🤖 AI Summary
Simon’s period-finding algorithm faces severe scalability limitations on quantum annealing hardware due to its reliance on circuit-model execution and the requirement of O(n) linearly independent quantum samples.
Method: This work proposes an adiabatic implementation that encodes the Simon problem into a problem Hamiltonian and solves it via adiabatic evolution on the D-Wave Advantage system.

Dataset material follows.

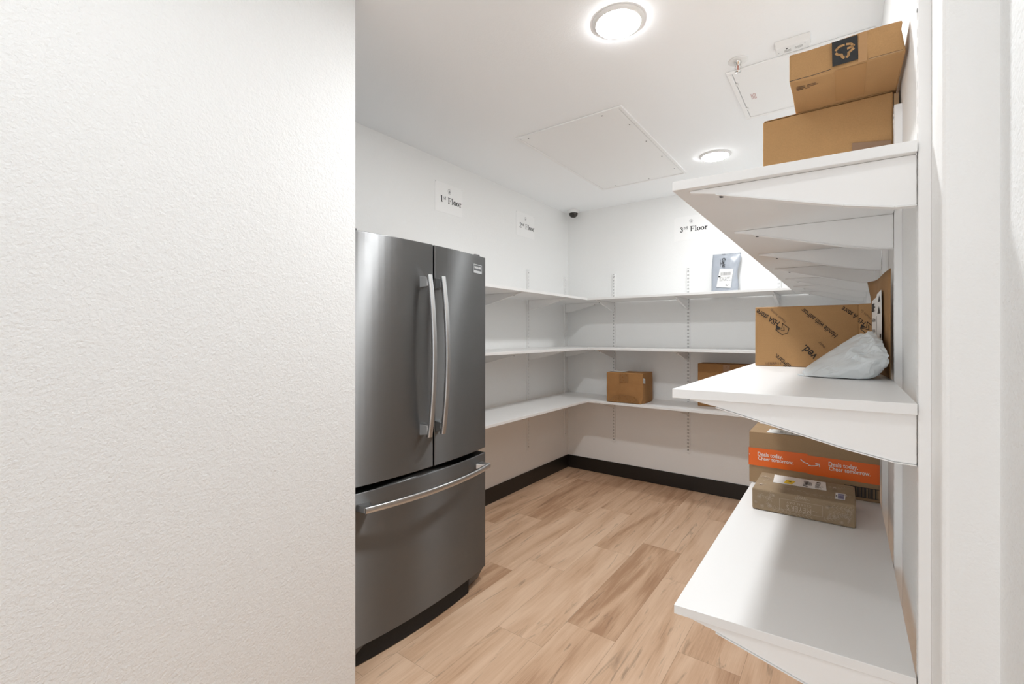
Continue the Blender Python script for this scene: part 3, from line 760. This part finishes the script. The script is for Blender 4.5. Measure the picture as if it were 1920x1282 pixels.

Contribution/Results: It achieves the first large-scale experimental demonstration of Simon’s algorithm on real quantum annealing hardware, solving instances up to 298 qubits. By circumventing the circuit-model constraint, the method reduces the required number of successful samples from O(n) to a constant, drastically lowering fault-tolerance overhead. Experimental results show superior runtime scaling over classical brute-force search under specific parameter regimes, confirming the feasibility, scalability, and quantum speedup potential of the adiabatic Simon algorithm on quantum annealers. This represents the first empirical validation of Simon’s algorithm at scale on quantum annealing hardware and establishes a new paradigm for adapting fragile quantum algorithms to near-term quantum devices.
📝 Abstract
Dating to 1994, Simon's period-finding algorithm is among the earliest and most fragile of quantum algorithms. The algorithm's fragility arises from the requirement that, to solve an n qubit problem, one must fault-tolerantly sample O(n) linearly independent values from a solution space. In this paper, we study an adiabatic implementation of Simon's algorithm that requires a constant number of successful samples regardless of problem size. We implement this algorithm on D-Wave hardware and solve problems with up to 298 qubits. We compare the runtime of classical algorithms to the D-Wave solution to analyze any potential advantage.